A recent controversy in Gutu exposed a different vulnerability. A chief demanded US$10 from each household for zunde operations. The community balked, not necessarily because they opposed the concept, but because they were uncertain the money would be used effectively.
Nyoni says the outcry was avoidable. “If the chief had said, ‘On this day, so many people should come from each village to work in the zunde field so that we harvest and store,’ and if people saw the food being stored and then distributed to those in need, such an outcry would not have happened.”
What the Numbers Don’t Capture
There are no official statistics on how many Zimbabwean households rely on the zunde in a given year. No line item in the national budget. No minister delivering a statement on its contribution to food security.
But on the ground, in the areas where the practice survives, its absence would be felt immediately.

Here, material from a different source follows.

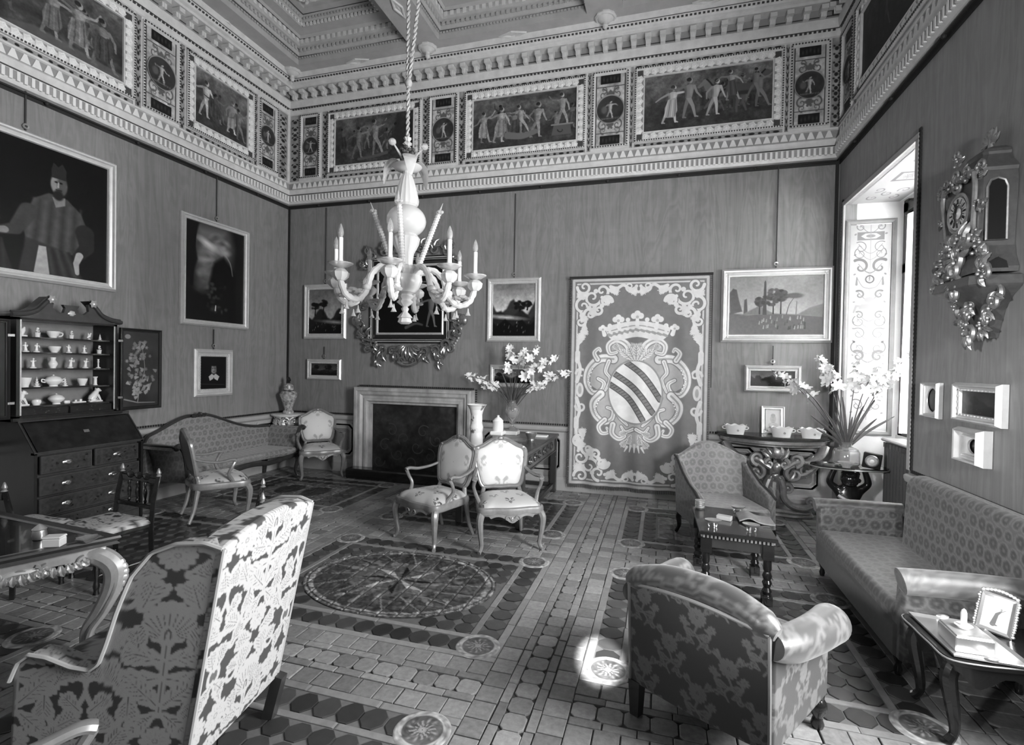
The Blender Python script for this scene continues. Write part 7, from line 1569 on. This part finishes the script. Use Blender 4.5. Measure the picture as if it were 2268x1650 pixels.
for (a, b) in (((1120, 730), (1400, 1010)), ((1060, 820), (1355, 1100)), ((1050, 905), (1290, 1150))):
    p.line(cr([U(*a), U((a[0]+b[0])/2+22, (a[1]+b[1])/2-22), U(*b)]), .028, .028, .30); p.line(cr([U(*a), U((a[0]+b[0])/2+22, (a[1]+b[1])/2-22), U(*b)]), .020, .020, .50)
    for k in range(16): t = k/16; x, y = a[0]+(b[0]-a[0])*t+22*4*t*(1-t)*1.0, a[1]+(b[1]-a[1])*t-22*4*t*(1-t); u = U(x, y); p.line([(u[0]-.009, u[1]-.002), (u[0]+.009, u[1]+.006)], .004, .003, .34)
p.a = sv*(1-ov)+p.a*ov
cb_ = lambda x, y: U(1243+x, y)
p.poly(cr([cb_(-205, 560), cb_(-185, 520), cb_(0, 488), cb_(185, 520), cb_(210, 560), cb_(150, 620), cb_(0, 595), cb_(-150, 620)], 5, True), .88, soft=1.5); p.line(cr([cb_(-190, 590), cb_(0, 548), cb_(195, 590)]), .006, .006, .60); p.line(cr([cb_(-195, 560), cb_(0, 518), cb_(200, 560)]), .005, .005, .62)
for k in range(-5, 6):
    x = k*36; y = 548+abs(x)*.14+(x/200)**2*12; p.line([cb_(x-9, y-4), cb_(x+9, y+4)], .012, .012, .62)
for (x, y, rr_) in ((0, 462, 34), (-125, 485, 32), (130, 485, 32), (-228, 545, 24), (240, 540, 24)):
    for k in range(3): a = PI/2+(k-1)*1.25; c0 = cb_(x+rr_*.7*math.cos(a), y-rr_*.7*math.sin(a)); p.ell(*c0, rr_*.6*sc_, rr_*.6*sc_, .9)
    p.line([cb_(x, y), cb_(x*.95, y+rr_*1.5)], .014, .02, .9); p.ell(*cb_(x, y), rr_*.3*sc_, rr_*.3*sc_, .7)
for (x, y) in ((-62, 480), (64, 480), (-182, 520), (186, 520)): p.ell(*cb_(x, y), 15*sc_, 15*sc_, .9); p.line([cb_(x, y), cb_(x, y+36)], .008, .014, .88)
for k in range(-2, 3): p.fleaf(*U(1240+k*16, 745), .075, .024, PI/2+k*-.42, .88, .52)
p.tex(60, .05, 4)
hg = thing('armorial_hanging', 'velvet wall hanging with a crowned coat of arms', 'tapestry', (-.315, YB-.085, .115))
M_VELVET = mat_vc('applique_velvet', .6, 1.0, sheen=.3, bump=.05, bscale=200)
fold = lambda x, z: -.012-.018*np.clip((2.75-z)/2.75, 0, 1)*(1+np.sin(x*11+.8*np.sin(z*1.2)))-.012*np.clip((2.6-z)/2.6, 0, 1)*np.sin(x*23+1)
HWD, HHT = 1.745, 2.765; canvas('cloth', p, HWD, HHT, M_VELVET, hg, z0=.0, bulge=fold)
mb = MB(); n = 80
for k in range(n):
    x = -HWD/2+(k+.5)*HWD/n; mb.box((x, float(fold(arr(x), arr(0.)))-.002, -.014), (.013, .008, .045))
    mb.box((x, -.014, HHT-.002), (.016, .012, .022))
for k in range(126):
    z = (k+.5)*HHT/126
    for sx in (-1, 1): mb.box((sx*(HWD/2+.006), float(fold(arr(sx*HWD/2), arr(z))), z), (.024, .008, .012))
mb.build('fringe', mat('dark_fringe', .10, .7, var=.5, vscale=60), hg, kind='stuff', smooth=False)
MB().box((0, -.010, HHT+.008), (HWD+.06, .024, .03)).build('hanging_rail', M_BRAID, hg, smooth=False)
MB().tube([(HWD/2+.022, -.02, HHT), (HWD/2+.03, -.02, 1.35)], .005, 6).build('pull_cord', M_BRAID, hg)

# ---- picture in a rococo frame behind the chandelier
M_SILVERED = mat('dark_silvered_wood', .34, .26, metal=.8, var=.5, vscale=18)
rf = thing('rococo_framed_picture', 'dark picture in a big carved rococo frame behind the chandelier', 'painting', (-3.645, YB-.004, 1.66))
p = Pic(1.12, 170, .06); p.tex(4, .5, 4); p.fig(.72, .45, .4, .26, 3); p.fig(.9, .1, .5, .34, 6, .1, None); p.line(cr([(.5, .08), (.66, .14), (.78, .12)]), .05, .03, .34, soft=3); p.a *= .85
def rfr(w, h, z0, pr, nm, m): return MB().rectframe(w, h, pr, z0).build(nm, m, rf, smooth=False)
rfr(1.34, 1.30, .34, [(0, 0), (0, .03), (.02, .035), (.03, .025), (.05, .025), (.06, .035), (.075, .03), (.08, .02), (.14, .02), (.15, .0)], 'ebony_frame', M_BLACK)
rfr(1.30, 1.26, .36, [(0, .03), (.004, .04), (.012, .04), (.016, .03)], 'silver_fillet', M_FRAME); rfr(1.24, 1.20, .39, [(0, .025), (.004, .034), (.010, .034), (.014, .025)], 'silver_fillet', M_FRAME)
rfr(1.115, 1.05, .47, [(0, .0), (0, .03), (.012, .038), (.024, .038), (.03, .02), (.034, .015)], 'inner_frame', M_FRAME); canvas('canvas', p, 1.06, .99, M_PAINT, rf, z0=.50, y=-.016)
R4 = random.Random(12)
def rocaille(cx, cz, s_, a, nm='carved_scroll', m=M_SILVERED, y=-.05, parent=rf):
    mb = MB(); f = R4.choice([-1, 1])
    cscroll(mb, (cx, cz), .075*s_, a, f*1.15, .026*s_, y); cscroll(mb, (cx+.09*s_*math.cos(a), cz+.09*s_*math.sin(a)), .05*s_, a+PI*.7, -f*1.1, .02*s_, y-.012)
    for k in range(4): leaf(mb, (cx+.03*s_*R4.uniform(-1, 1), cz+.03*s_*R4.uniform(-1, 1)), .16*s_*R4.uniform(.7, 1.1), .05*s_, a+R4.uniform(-1.6, 1.6), y, .05*s_, R4.uniform(-.5, .5))
    for k in range(3): mb.sph((cx+.07*s_*R4.uniform(-1, 1), y-.02, cz+.07*s_*R4.uniform(-1, 1)), .018*s_, 7, 5)
    return mb.build(nm, m, parent)
for sx in (-1, 1):
    for (x, z, s_, a) in ((.80, .62, 1.1, 1.2), (.78, .90, 1.0, 1.6), (.72, .46, 1.1, .5), (.60, .32, 1.2, -.6), (.44, .24, 1.15, -1.2), (.26, .22, 1.1, -2.2), (.50, .12, .95, -1.4), (.62, 1.68, 1.1, .8), (.40, 1.72, 1.1, 1.6), (.18, 1.74, 1.0, 2.2), (.72, 1.52, .9, .4)): rocaille(sx*x, z, s_, a if sx > 0 else PI-a)
    mb = MB(); pth = cr([(sx*.84, -.03, .56), (sx*.80, -.03, .42), (sx*.70, -.03, .28), (sx*.56, -.03, .19)], 8)
    for q in pth[::2]: mb.sph(q, (.016, .016, .018), 6, 4)
    mb.build('bead_string', M_FRAME, rf, kind='stuff'); MB().sph((sx*.88, -.06, .68), (.075, .05, .085), 10, 7).build('cabochon', M_SILVERED, rf)
mb = MB()
for k in range(-3, 4): leaf(mb, (k*.02, .32), .24-.02*abs(k), .08, -PI/2+k*.30, -.06, .06, .2*k/3)
cscroll(mb, (-.1, .08), .06, 0, 1.2, .024, -.06); cscroll(mb, (.1, .08), .06, PI, -1.2, .024, -.06); mb.tube(cr([(-.16, -.05, .06), (-.05, -.06, .015), (.05, -.06, .015), (.16, -.05, .06)], 6), .028, 8); mb.build('shell_apron', M_SILVERED, rf)
mb = MB()
for k in range(-3, 4): leaf(mb, (k*.02, 1.64), .20-.015*abs(k), .08, PI/2+k*.3, -.06, .06)
mb.build('shell_crest', M_SILVERED, rf)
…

Mai Muzungu puts it simply: “Some of us are elderly. We do what we can on our fields, but it is not enough to go the way. At some point, we need the help.”
Chief Mugabe notes that the zunde field is harvested alongside individual fields. This harvesting season, as farmers across Masvingo assess the damage from an erratic rainy season, the question is not whether the zunde will be needed. It will be. Rather, the question is whether enough able-bodied villagers will still show up to work a field that feeds someone else’s family, and whether chiefs can manage the system transparently enough to keep their communities’ trust.
When asked what would happen if the zunde stopped functioning, Chief Mugabe does not speculate. He simply describes what it has already done. “Every able-bodied person in the community is mandated to participate and do their part.”
In this harvesting season, that mandate is being tested.